Thursday, January 8, 2015

Seven Years In The Making

I have been a fisherman for most of my life.  In fact I had a rod, reel and tackle box before I was even born.  My father, also a fisherman, was thrilled to learn he was going to have a son.  At a very early age my father started taking me on fishing trips.  He taught me how to cast with my Zebco 202, where to look for fish and how to clean fish.  If only my father knew what kind of monster he was creating.

Fast forward a few (20) years to when my daughter was five.  My father and I took her to a local lake to fish.  My father was so excited to have three generations of the Price family fishing together.  My daughter enjoyed herself.  As long as I baited the hook and did the casting she would gladly reel in the fish.  I think my dad spent more time that day watching us then he did actually fishing.  We went a few more times together, the three of us, before life got in the way.  I spent a lot of time at work and I missed out on a lot.  My father and I never really fished much more after that together.  Over the years my daughter and I have fished together but only every so often. 

When my son was born I remember talking to my father who was elated.  He said "Now you, Gretchen, Nathaniel and I can go fishing together."  I think he really wanted this to occur.  Maybe even more than I realized at the time.  However, my son was never interested in fishing.  No matter what I did, he did not want to go.  For him it was all about getting his hands dirty.  He was very much his mother's son and was worried about being dirty.  I think they might call that mild OCD- haha.  My daughter and I would head out and ask him to go with us but he refused.  He even got a Batman rod for Christmas one year but he wouldn't have any part of it.  That boy just steadfastly refused to fish.  My daughter and I continued to go. I remember talking to my father about it and complaining.  He told me not to worry that he would fish at some point.   Looking back on it now, I should have asked my father to go as well.  About twenty years ago, I made the switch to fly fishing from conventional tackle.  For me now it's not just a hobby or a way to fish, its my passion.  Maybe even my way of life.  In his quest to fish with me, my father bought a fly rod on his own and asked me to teach him.  I promised him I would but I continued to work as much as I could.  I missed out on a lot including birthdays, holidays and time spent with my family. 
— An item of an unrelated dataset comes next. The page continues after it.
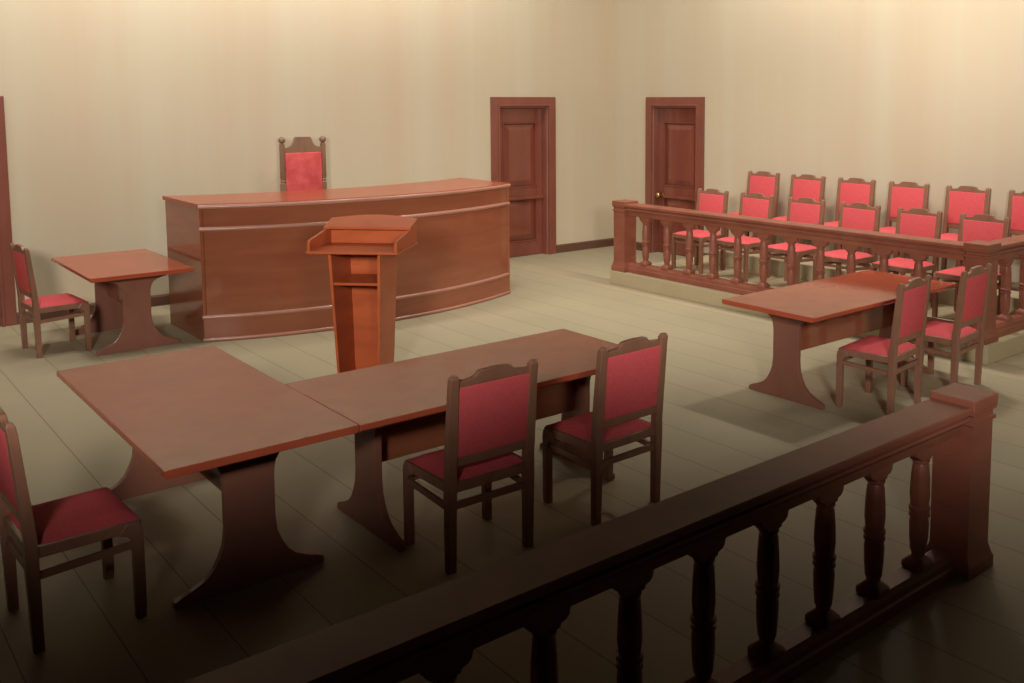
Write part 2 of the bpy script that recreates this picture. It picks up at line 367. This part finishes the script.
for nm, x0, x1 in (('side_panel', DX0, DX0 + .03), ('side_panel', DX1 - .03, DX1)):
    bm = NB(); yf = arc(0, x0, x1, 1)[0][1] - .0; yb = yf + .95
    box(bm, x0, x1, yf - .004, yb, 0, 1.2, .003); dko(nm, bm, M['desk'])
dko('desk_top', arcprism(DX0 - .012, DX1 + .012, .018, 1.0, 1.2, 1.236), M['desktop'], True)
def mould(name, r, z, off=0):
    prof = [(off + r * math.cos(a), z + r * math.sin(a)) for a in [PI * 2 * k / 14 for k in range(14)]]
    bm = NB(); pth = arc(0, DX0 - .003, DX1 + .003)
    sweep(bm, prof, pth); dko(name, bm, M['trimwood'], True)
mould('top_moulding', .021, 1.211, .01); mould('upper_moulding', .02, 1.012); mould('lower_moulding', .019, .222); mould('foot_moulding', .018, .019)
# plinth face below lower moulding, set slightly forward
bm = arcprism(DX0 + .002, DX1 - .002, .008, .02, 0.0, .215); dko('kick_board', bm, M['desk'], True)
# inner work surface at the judge's side
bm = NB(); f = [(x, y + .3) for x, y in arc(0, DX0 + .03, DX1 - .03)]; g = [(x, y + .93) for x, y in arc(0, DX0 + .03, DX1 - .03)]
prism(bm, f + g[::-1], .72, .75, 'z'); dko('inner_shelf', bm, M['top'], True)
# dais behind the desk
bm = NB(); box(bm, -6.2, -3.5, -.98, -.03, 0, .28, .006); tag(mesh_obj('judge_dais', bm, M['plinth']), 'low beige step behind the judge desk under the tall chair', 'platform')

# ------------------------------------------------------------------ judge's throne
def throne(loc):
    r = empty('judge_chair', loc, PI, label='tall carved judge chair with ball finials and creased red back', cat='chair')
    hw = .235
    for s in (-1, 1):
        bm = NB(); x = s * hw
        lathe(bm, [(.024, 0, 1), (.024, .40, 1), (.026, .42, 1), (.026, .93, 1), (.02, .938, .4), (.026, .95, .2), (.026, .962, .2), (.02, .97, .4), (.025, .985, 1), (.023, 1.36, 1), (.014, 1.368), (.014, 1.375)], x, 0, 24)
        p = mesh_obj('back_post', bm, M['throne'], r, True)
        bm = NB(); bmesh.ops.create_uvsphere(bm, u_segments=20, v_segments=14, radius=.038, matrix=Matrix.Translation((x, 0, 1.405)))
        mesh_obj('ball_finial', bm, M['throne'], p, True)
        bm = NB(); lathe(bm, [(.026, 0, 1), (.026, .42, 1)], x, .46, 16); mesh_obj('leg', bm, M['throne'], r)
        bm = NB(); box(bm, x - .024, x + .024, .0, .49, .64, .675, .008); box(bm, x - .02, x + .02, .44, .47, .40, .65, .004); mesh_obj('armrest', bm, M['throne'], r)
    w = hw - .02
    crest = [(-w, 1.265), (w, 1.265), (w, 1.325), (w - .04, 1.327), (.15, 1.335), (.125, 1.352), (.108, 1.385), (.093, 1.425), (.084, 1.438), (-.084, 1.438), (-.093, 1.425), (-.108, 1.385), (-.125, 1.352), (-.15, 1.335), (-w + .04, 1.327), (-w, 1.325)]
    bm = NB(); prism(bm, crest, -.018, .018, 'y', .004); mesh_obj('crest_rail', bm, M['throne'], r)
    bm = NB(); box(bm, -w, w, -.018, .018, .56, .62, .004); mesh_obj('lower_rail', bm, M['throne'], r)
    bm = NB(); box(bm, -w + .004, w - .004, -.028, .03, .615, 1.268, .018, 3); mesh_obj('back_cushion', bm, M['red2'], r, True)
    bm = NB(); box(bm, -hw, hw, -.01, .48, .37, .43, .005); mesh_obj('seat_frame', bm, M['throne'], r)
    bm = NB(); box(bm, -hw + .02, hw - .02, .02, .475, .425, .475, .022, 3); mesh_obj('seat', bm, M['red2'], r, True)
throne((-4.897, -.36, .305))

# ------------------------------------------------------------------ chairs
def chair_mesh():
    P = []   # (name, mesh, parent index)
    def add(name, bm, mat, smooth=False):
        o = mesh_obj(name, bm, mat, None, smooth); P.append(o)
    hw = .214; fw = .222; fy = .385; lean = .045
    for s in (-1, 1):     # rear posts: straight leg, then leaning back above the seat
        bm = NB(); x = s * hw; a = .0235; b = .019
        t = bmesh.new(); rings = []
        for z, dy, aa, bb in ((0, .008, .021, .019), (.38, 0, a, b + .004), (.46, 0, a, b + .003), (.60, -.012, a, b), (.88, -lean + .006, .0225, .0175), (.915, -lean, .0225, .0175), (.93, -lean - .001, .015, .011)):
            rings.append([t.verts.new((x + sx * aa, dy + sy * bb, z)) for sx, sy in ((-1, -1), (1, -1), (1, 1), (-1, 1))])
        for r0, r1 in zip(rings, rings[1:]):
            for i in range(4): t.faces.new((r0[i], r0[(i + 1) % 4], r1[(i + 1) % 4], r1[i]))
        t.faces.new(rings[0][::-1]); t.faces.new(rings[-1])
        bmesh.ops.bevel(t, geom=[e for e in t.edges if abs((e.verts[0].co - e.verts[1].co).z) > .01], offset=.004, segments=2, affect='EDGES', profile=.5)
        merge(bm, t); add('back_post', bm, M['frame'])
    for s in (-1, 1):     # front legs with a rounded shoulder into the seat rail
        bm = NB(); x = s * fw; q = .021
        prof = [(fy - q + .002, 0), (fy + q - .004, 0), (fy + q, .05), (fy + q, .375), (fy + q - .006, .40), (fy + q - .022, .418), (fy + q - .06, .42), (fy - q - .05, .385), (fy - q - .05, .372), (fy - q - .02, .362), (fy - q, .335)]
        prism(bm, prof, x - .02, x + .02, 'x', .004); add('leg', bm, M['frame'])
    bm = NB()
    for s in (-1, 1):
        hexa(bm, [(s*hw - .014, .0, .375), (s*hw + .014, .0, .375), (s*fw + .014, fy + .01, .375), (s*fw - .014, fy + .01, .375), (s*hw - .014, .0, .42), (s*hw + .014, .0, .42), (s*fw + .014, fy + .01, .42), (s*fw - .014, fy + .01, .42)], .003)
    box(bm, -fw, fw, fy - .008, fy + .018, .375, .419, .004); box(bm, -hw, hw, -.012, .014, .375, .42, .003)
    add('seat_frame', bm, M['frame'])
    t = bmesh.new(); g = 9; V = {}
    for i in range(g):
        for j in range(g):
            u, v = i / (g - 1) * 2 - 1, j / (g - 1)
            hwid = (hw - .004) + (fw - hw + .004) * v
            if v < .08: hwid = hw - .022
            e = min(1, (1 - abs(u)) * 5) * min(1, min(v, 1 - v) * 10 + .0)
            V[i, j] = t.verts.new((u * hwid, .006 + v * (fy + .005), .421 + .024 * math.sin(e * PI / 2)))
    for i in range(g - 1):
        for j in range(g - 1): t.faces.new((V[i, j], V[i + 1, j], V[i + 1, j + 1], V[i, j + 1]))
    ex = bmesh.ops.extrude_face_region(t, geom=list(t.faces)); vs = [e for e in ex['geom'] if isinstance(e, bmesh.types.BMVert)]
    for v in vs: v.co.z = .412
    bm = NB(); merge(bm, t); add('seat', bm, M['red'], True)
    for s in (-1, 1):
        if s == 1: add('stretcher', bm, M['frame'])
        bm = NB()
        hexa(bm, [(s*hw - .009, .0, .285), (s*hw + .009, .0, .285), (s*fw + .009, fy, .305), (s*fw - .009, fy, .305), (s*hw - .009, .0, .315), (s*hw + .009, .0, .315), (s*fw + .009, fy, .335), (s*fw - .009, fy, .335)], .002)
    add('stretcher', bm, M['frame'])
    bm = NB(); box(bm, -hw, hw, -.007, .011, .295, .328, .002); add('stretcher', bm, M['frame'])
    bm = NB(); box(bm, -fw, fw, fy - .01, fy + .008, .315, .34, .002); add('stretcher', bm, M['frame'])
    # crest rail, stepped in the middle
    w = hw - .015
    cr = [(-w, .872), (w, .872), (w, .900), (.125, .906), (.110, .909), (.099, .918), (.089, .930), (.072, .935), (.02, .938), (-.02, .938), (-.072, .935), (-.089, .930), (-.099, .918), (-.110, .909), (-.125, .906), (-w, .900)]
    sh = Matrix.Translation((0, -.03, 0)) @ Matrix.Translation((0, 0, .8)) @ Matrix.Rotation(.09, 4, 'X') @ Matrix.Translation((0, 0, -.8))
    bm = NB(); prism(bm, cr, -.013, .013, 'y', .004, sh); add('crest_rail', bm, M['frame'])
    sh2 = Matrix.Translation((0, -.030, 0)) @ Matrix.Translation((0, 0, .8)) @ Matrix.Rotation(.09, 4, 'X') @ Matrix.Translation((0, 0, -.8))
    bm = NB(); box(bm, -w, w, -.012, .012, .495, .54, .004, 2, sh2); add('lower_rail', bm, M['frame'])
    bm = NB(); box(bm, -w + .001, w - .001, -.014, .016, .537, .876, .009, 3, sh2); add('backrest', bm, M['red'], True)
    return P
_first = True; CH = chair_mesh()
def place_chair(x, y, z, rz, label, group, jitter=0):
    global _first
    r = empty('upholstered_chair', (x, y, z), rz + jitter, label=label, cat='chair', group=group)
    for p in CH:
        c = p if _first else p.copy()
        if not _first: COL.objects.link(c)
        c.parent = r
    _first = False; return r
G1 = 'red upholstered chairs at the tables'
D = math.radians
place_chair(-6.905, -6.94, 0, D(-1.5), 'red chair with its back to the viewer, left one at the long central table', G1)
place_chair(-6.08, -6.985, 0, D(1.5), 'red chair with its back to the viewer, right one at the long central table', G1)
place_chair(-3.50, -7.02, 0, D(7), 'red chair at the right-hand trestle table, the one nearer the centre', G1)
place_chair(-2.735, -7.06, 0, D(5), 'red chair at the right-hand trestle table, the one nearer the corner post', G1)
place_chair(-7.773, -1.30, 0, D(-86), 'small red chair seen side-on beside the small table near the left door', G1)
place_chair(-8.69, -6.19, 0, D(-88), 'red chair half in shadow at the left edge beside the crosswise table', G1)
ords = ['first from the far end, by the door', 'second from the far end', 'third from the far end', 'third from the near corner', 'second from the near corner', 'nearest the corner post']
for k, y in enumerate((-2.875, -3.55, -4.24, -4.915, -5.59, -6.255)):
    place_chair(-.965, y + .04, .16, PI / 2, 'red jury chair in the lower front row, ' + ords[k], 'red jury chairs, front row', D(random.uniform(-1, 1)))
ords2 = ['farthest left, against the wall', 'second from the left', 'third from the left', 'fourth from the left', 'fifth from the left', 'cut by the right edge of the photo']
for k, y in enumerate((-2.99, -3.66, -4.33, -4.99, -5.67, -6.34)):
    place_chair(-.15, y + .06, .335, PI / 2, 'red jury chair in the raised back row, ' + ords2[k], 'red jury chairs, back row', D(random.uniform(-1, 1)))

# ------------------------------------------------------------------ lectern
def lectern(loc, rz):
    """local: x along the lip, -y = speaker's side (open)"""
    r = empty('lectern', loc, rz, label='orange-brown wooden lectern with open shelf in front of the judge desk', cat='lectern')
    W, Dp, Z = .68, .53, 1.04
    def tap(x, y, z):       # body tapers downward
        k = .80 + .20 * z / Z; return (x * k, y * k, z)
    hw, hd, t = .195, .21, .022
    def slab(name, x0, x1, y0, y1, z0, z1, mat=M['lectern']):
        bm = NB(); hexa(bm, [tap(*p) for p in ((x0, y0, z0), (x1, y0, z0), (x1, y1, z0), (x0, y1, z0), (x0, y0, z1), (x1, y0, z1), (x1, y1, z1), (x0, y1, z1))], .002); return mesh_obj(name, bm, mat, r)
    slab('side_panel', -hw, -hw + t, -hd, hd, 0, Z); slab('side_panel', hw - t, hw, -hd, hd, 0, Z)
    slab('front_panel', -hw + t, hw - t, hd - t, hd, 0, Z)
    slab('shelf', -hw + t, hw - t, -hd + .01, hd - t, .80, .82); slab('floor_board', -hw + t, hw - t, -hd + .01, hd - t, .03, .055)
    y0, y1 = -Dp / 2, Dp / 2
    bm = NB(); box(bm, -W / 2, W / 2, y0, y1, Z, Z + .02, .006, 3); mesh_obj('reading_surface', bm, M['lectern'], r)
    for s in (-1, 1):
        x = s * (W / 2 - .018)
        pr = [(y0 + .012, Z + .02), (y0 + .012, Z + .065), (y0 + .018, Z + .083), (y0 + .032, Z + .096), (y0 + .06, Z + .102), (y0 + .10, Z + .106), (y1 - .17, Z + .135), (y1 - .0, Z + .175), (y1, Z + .02)]
        bm = NB(); prism(bm, pr, x - .011, x + .011, 'x', .004); mesh_obj('side_board', bm, M['lectern'], r)
    bm = NB(); box(bm, -W / 2 + .03, W / 2 - .03, y1 - .10, y1 - .08, Z + .02, Z + .152, .003); mesh_obj('back_board', bm, M['lectern'], r)
    n = 14; w2 = W / 2
    pl = [(-w2 + .004, y1 - .18), (w2 - .004, y1 - .18)] + [(w2 - 2 * w2 * i / n, y1 + .0 + .07 * math.sin(PI * i / n)) for i in range(n + 1)]
    bm = NB(); prism(bm, pl, 0, .02, 'z', .004)
    for v in bm.verts: v.co.z += Z + .134 + (v.co.y - (y1 - .18)) * .27
    mesh_obj('top_slab', bm, M['lectern'], r)
lc = Vector((-6.045, -4.02)); lectern((lc.x, lc.y, 0), D(-46))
Last year during the summer months, my family and I vacationed along the Shenandoah River.  We have been to this area a few times before and we really love it.  I took my daughter down to the river and watched her catch smallies and red breasted sunfish like crazy.  The water was crystal clear and everything was perfect.  At some point during the trip, my son allowed us to talk him into fishing.  He had his own pole which he brought just in case.  So, I decided to tie on a Rapala for him and allow him to see what he could catch.  Secretly, I prayed to the fishing Gods pleading with them to allow him to catch a few fish.  I knew if he didn't catch anything I would never get him back out.  Apparently they were listening because it didn't take long for him to score a smallie.  He was so excited, all he could do was laugh as he reeled in his catch.  It really didn't matter how big that fish was.  All that mattered was that he caught it.  He was thrilled beyond belief.  Over the next couple of days he begged me to take him fishing.  I even got him to wet wade... until he saw a snake.  Then he was done with the wet wading but continued to fish.  In some way I hope that I have created the same fishing monster in my son that my father created in me all those years ago. 

I want to tell my father about my son's catch but I can't.  He is still with us but he barely talks now and he doesn't know who I am.  It makes me sad to see my father like that.  I wish he could hear about his grandson's first catch and while I can tell him, he will not understand.  For a long time I put my career first.  I passed on spending time with my father on my days off because I needed a break or because I wanted to only fly fish and he didn't know how.  I wish now I would have honored his request and taught him how to fly fish.  Better yet, I wish I had one more trip with him.  I know he would have loved to see his grandson land that smallie.  I am thrilled my son enjoyed himself and that he wants to go again.  Hopefully he will migrate to fly fishing in the future.  If he doesn't, well that's ok as well.  I just want to spend time with him and not miss out on anymore memories.  It took seven years, Dad but I finally got him to fish!